Amity — the bottom line
"A social features SDK for adding chat, profiles, and community functionality to apps and websites — a developer-focused infrastructure tool that saves significant engineering time for teams building social features into existing products."
What is Amity and how does it work?
Amity provides social feature infrastructure as a service. Apps and websites integrate Amity's SDK to add social functionality — real-time chat, user-to-user following, activity feeds, user profiles, stories, and reactions — without building this infrastructure from scratch. The SDK handles data modeling, real-time sync, push notifications, and moderation tooling. Product teams drop in Amity's components rather than engineering these systems themselves.
Amity standout strengths
Building real-time chat from scratch is genuinely hard — managing message state, delivery receipts, presence, typing indicators, and push notifications at scale requires significant backend infrastructure. Amity's SDK abstracts this complexity behind standard API calls. For a startup or mid-size product team that wants social features in their app without a six-month engineering investment, the build-vs-buy case for Amity is strong.
Amity weaknesses and drawbacks
Vendor dependency is the core risk. Once your social layer is built on Amity's infrastructure, migrating is an engineering project. Pricing that scales with MAUs means costs grow with your product's success. For products at large scale, the cost comparison against building (or using open-source alternatives like Matrix for chat) shifts. The decision requires engineering evaluation rather than just product preference.
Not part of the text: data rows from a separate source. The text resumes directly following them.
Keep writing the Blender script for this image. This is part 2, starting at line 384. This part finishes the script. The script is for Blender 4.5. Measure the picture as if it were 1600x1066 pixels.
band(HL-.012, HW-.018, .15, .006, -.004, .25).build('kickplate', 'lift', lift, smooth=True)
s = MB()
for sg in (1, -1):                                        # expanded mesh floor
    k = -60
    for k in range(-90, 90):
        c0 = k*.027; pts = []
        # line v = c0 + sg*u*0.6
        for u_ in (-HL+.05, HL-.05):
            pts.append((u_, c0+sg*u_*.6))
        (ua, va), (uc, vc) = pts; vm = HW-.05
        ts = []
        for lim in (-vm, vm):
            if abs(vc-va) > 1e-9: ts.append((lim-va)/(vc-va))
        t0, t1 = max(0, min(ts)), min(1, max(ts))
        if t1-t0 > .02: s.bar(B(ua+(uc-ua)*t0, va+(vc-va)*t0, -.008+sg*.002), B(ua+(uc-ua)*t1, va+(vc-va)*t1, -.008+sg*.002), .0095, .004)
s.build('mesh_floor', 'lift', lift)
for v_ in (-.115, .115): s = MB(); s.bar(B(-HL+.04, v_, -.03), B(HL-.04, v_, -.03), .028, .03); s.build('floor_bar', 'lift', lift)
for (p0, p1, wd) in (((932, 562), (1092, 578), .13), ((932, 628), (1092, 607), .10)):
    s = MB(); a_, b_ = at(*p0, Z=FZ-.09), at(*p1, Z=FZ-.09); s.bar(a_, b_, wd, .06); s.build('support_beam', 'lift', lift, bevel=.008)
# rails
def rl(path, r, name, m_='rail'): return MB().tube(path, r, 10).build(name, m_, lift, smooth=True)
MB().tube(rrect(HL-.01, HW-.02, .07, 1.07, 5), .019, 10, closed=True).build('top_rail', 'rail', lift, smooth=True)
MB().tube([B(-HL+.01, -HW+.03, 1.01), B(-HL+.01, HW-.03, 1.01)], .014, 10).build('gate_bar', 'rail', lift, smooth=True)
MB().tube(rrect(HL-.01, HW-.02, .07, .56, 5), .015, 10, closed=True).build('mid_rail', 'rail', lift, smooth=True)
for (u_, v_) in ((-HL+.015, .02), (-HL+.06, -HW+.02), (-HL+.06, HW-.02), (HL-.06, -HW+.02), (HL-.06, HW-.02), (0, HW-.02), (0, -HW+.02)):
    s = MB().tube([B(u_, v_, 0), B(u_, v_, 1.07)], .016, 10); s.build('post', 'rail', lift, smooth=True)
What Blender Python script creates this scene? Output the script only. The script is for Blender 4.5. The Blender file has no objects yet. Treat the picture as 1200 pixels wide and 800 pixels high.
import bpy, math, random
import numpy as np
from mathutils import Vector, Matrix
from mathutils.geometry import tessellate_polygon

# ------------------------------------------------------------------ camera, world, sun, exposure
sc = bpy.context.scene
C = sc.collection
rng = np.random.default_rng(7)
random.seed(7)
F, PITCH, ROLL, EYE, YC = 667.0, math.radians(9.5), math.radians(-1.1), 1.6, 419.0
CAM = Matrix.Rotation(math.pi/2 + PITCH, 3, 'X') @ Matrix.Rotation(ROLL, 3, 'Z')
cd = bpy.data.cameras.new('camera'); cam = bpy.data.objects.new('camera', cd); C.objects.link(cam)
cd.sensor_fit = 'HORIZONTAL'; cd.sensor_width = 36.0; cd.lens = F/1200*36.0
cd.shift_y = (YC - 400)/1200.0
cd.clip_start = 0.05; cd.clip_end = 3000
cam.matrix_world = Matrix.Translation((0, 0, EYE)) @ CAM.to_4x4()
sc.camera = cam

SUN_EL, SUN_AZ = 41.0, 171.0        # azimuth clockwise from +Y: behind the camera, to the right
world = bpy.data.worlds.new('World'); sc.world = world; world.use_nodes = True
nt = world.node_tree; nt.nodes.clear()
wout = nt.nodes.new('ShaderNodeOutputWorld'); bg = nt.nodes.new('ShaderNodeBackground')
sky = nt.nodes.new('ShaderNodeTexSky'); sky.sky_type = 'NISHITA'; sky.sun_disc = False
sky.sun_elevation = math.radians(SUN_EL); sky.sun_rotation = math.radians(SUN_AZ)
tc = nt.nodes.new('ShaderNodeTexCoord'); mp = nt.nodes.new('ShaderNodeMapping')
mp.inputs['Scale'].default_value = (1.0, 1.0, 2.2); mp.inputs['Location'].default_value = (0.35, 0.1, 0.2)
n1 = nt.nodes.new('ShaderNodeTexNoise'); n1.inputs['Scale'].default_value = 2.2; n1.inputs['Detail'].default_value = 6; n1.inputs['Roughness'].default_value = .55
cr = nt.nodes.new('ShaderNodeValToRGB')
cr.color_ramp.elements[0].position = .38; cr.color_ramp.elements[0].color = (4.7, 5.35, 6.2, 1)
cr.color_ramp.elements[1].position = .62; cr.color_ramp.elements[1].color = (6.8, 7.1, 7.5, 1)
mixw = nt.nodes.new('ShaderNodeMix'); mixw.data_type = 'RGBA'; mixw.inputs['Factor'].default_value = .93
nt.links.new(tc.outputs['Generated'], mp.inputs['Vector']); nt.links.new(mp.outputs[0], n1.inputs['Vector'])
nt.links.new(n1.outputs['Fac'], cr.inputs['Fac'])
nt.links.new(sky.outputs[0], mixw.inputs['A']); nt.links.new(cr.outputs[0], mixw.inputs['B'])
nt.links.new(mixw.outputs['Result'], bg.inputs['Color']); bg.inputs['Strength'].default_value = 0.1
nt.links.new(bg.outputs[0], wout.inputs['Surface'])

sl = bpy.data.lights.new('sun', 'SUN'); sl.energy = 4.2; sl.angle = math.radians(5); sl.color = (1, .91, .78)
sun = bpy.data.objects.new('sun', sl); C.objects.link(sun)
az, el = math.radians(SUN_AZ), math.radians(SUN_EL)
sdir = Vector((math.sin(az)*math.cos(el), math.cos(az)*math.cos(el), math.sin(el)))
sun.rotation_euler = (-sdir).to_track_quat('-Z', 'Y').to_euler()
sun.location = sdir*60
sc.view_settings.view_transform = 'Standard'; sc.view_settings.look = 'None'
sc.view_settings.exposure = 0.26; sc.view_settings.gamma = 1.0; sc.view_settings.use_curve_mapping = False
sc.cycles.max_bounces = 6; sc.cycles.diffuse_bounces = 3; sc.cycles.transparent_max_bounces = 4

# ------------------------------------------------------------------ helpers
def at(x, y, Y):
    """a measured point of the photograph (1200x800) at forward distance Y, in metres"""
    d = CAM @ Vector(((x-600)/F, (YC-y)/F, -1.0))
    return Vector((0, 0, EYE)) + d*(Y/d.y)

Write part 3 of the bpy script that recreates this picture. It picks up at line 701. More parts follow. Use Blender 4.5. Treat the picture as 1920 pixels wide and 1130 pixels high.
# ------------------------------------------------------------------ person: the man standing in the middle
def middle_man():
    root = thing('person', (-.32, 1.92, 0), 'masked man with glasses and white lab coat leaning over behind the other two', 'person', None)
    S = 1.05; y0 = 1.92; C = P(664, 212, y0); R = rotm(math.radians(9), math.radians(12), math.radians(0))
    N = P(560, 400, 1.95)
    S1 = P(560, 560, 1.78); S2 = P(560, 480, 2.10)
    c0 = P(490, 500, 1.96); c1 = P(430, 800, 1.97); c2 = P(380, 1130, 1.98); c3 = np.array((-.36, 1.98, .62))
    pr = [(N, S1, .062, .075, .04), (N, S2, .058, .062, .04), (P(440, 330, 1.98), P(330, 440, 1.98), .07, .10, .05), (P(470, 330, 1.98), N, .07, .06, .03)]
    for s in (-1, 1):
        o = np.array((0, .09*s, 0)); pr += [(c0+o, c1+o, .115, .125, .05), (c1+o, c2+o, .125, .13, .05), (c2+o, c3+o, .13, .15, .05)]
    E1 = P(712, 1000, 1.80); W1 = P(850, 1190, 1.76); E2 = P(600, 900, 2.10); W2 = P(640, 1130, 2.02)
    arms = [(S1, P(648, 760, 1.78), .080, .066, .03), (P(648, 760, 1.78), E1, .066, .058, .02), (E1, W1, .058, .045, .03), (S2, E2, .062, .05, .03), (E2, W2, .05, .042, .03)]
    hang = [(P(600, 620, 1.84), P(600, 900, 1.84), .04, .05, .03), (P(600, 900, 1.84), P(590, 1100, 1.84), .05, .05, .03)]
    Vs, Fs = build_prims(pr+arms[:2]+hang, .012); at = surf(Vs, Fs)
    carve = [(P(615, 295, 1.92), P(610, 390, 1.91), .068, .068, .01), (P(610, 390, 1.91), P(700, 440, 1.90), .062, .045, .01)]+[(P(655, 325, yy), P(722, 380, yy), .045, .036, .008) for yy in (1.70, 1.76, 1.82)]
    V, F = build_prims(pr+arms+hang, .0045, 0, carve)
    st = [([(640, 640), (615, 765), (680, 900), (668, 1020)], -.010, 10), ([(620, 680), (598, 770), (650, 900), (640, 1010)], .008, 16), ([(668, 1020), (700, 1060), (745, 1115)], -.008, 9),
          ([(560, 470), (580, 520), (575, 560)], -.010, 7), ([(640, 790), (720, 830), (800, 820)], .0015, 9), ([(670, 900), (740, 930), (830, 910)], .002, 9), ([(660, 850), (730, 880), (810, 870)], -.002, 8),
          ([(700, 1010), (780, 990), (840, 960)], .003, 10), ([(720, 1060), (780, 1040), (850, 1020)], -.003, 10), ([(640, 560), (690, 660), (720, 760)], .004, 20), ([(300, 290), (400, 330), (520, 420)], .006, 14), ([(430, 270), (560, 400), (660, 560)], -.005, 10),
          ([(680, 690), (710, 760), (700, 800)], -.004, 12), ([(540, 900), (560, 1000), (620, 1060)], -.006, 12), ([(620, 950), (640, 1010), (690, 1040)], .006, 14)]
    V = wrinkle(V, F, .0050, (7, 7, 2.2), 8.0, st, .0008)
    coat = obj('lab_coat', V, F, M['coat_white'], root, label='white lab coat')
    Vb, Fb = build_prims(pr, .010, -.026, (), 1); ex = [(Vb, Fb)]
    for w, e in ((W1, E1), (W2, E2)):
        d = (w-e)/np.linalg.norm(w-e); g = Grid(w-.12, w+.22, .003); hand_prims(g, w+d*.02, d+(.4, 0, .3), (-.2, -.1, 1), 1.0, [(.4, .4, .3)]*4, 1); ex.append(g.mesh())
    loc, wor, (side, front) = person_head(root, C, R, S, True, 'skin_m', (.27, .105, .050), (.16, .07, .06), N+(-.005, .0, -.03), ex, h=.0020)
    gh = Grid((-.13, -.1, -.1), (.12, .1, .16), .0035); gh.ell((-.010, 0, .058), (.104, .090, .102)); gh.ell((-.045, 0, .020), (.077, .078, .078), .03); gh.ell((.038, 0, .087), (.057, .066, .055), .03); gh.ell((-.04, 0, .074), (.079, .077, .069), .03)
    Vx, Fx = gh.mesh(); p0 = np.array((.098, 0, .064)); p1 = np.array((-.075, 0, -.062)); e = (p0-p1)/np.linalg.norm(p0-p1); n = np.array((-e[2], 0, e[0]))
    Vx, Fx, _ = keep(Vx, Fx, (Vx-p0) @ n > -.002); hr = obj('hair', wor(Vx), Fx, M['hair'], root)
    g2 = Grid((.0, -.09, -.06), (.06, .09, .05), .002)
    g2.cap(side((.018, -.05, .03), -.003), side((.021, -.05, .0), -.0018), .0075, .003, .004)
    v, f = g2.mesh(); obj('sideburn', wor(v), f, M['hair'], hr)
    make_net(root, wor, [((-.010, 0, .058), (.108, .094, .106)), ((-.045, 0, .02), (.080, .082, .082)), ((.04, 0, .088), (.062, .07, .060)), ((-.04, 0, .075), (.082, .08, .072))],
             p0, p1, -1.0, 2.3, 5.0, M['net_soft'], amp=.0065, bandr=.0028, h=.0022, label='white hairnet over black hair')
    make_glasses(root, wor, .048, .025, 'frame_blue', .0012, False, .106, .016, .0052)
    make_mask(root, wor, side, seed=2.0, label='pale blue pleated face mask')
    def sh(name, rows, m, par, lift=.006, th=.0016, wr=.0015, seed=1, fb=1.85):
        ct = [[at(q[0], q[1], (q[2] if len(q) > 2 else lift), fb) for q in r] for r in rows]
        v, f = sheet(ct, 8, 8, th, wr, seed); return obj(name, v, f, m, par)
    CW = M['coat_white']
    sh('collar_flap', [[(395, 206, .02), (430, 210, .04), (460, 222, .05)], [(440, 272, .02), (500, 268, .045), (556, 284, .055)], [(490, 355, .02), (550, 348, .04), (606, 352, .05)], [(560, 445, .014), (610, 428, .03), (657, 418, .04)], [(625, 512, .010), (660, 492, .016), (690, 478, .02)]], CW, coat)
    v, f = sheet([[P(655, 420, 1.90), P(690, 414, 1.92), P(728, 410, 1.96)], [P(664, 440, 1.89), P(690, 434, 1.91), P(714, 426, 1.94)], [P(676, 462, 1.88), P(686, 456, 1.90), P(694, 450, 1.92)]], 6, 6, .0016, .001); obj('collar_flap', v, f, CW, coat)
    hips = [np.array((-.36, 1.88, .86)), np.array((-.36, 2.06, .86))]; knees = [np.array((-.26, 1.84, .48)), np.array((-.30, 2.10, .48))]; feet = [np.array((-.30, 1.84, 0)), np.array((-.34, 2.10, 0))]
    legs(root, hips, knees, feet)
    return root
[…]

Amity pricing & plans (2026)
Free tier with MAU limits. Paid plans scale with monthly active users. Best for: product teams building apps or websites that need social features (chat, feeds, communities) without building social infrastructure from scratch.
Who is Amity best for?
| User type |
Why it fits |
Considerations |
| App developers adding social features |
Faster than building; proven at scale |
Vendor lock-in and scaling costs are real considerations |
| Creator platform builders |
Chat and community features for creator-fan interaction |
Evaluate vs. Stream (chat) and Discourse (communities) |
| Individual creators |
Not relevant — developer product |
Direct community platforms are more accessible |
Amity review: final verdict
Amity is a solid choice for development teams evaluating social feature infrastructure. Compare with Stream (strong in chat specifically), Sendbird, and open-source alternatives based on your feature requirements, expected scale, and internal engineering capacity.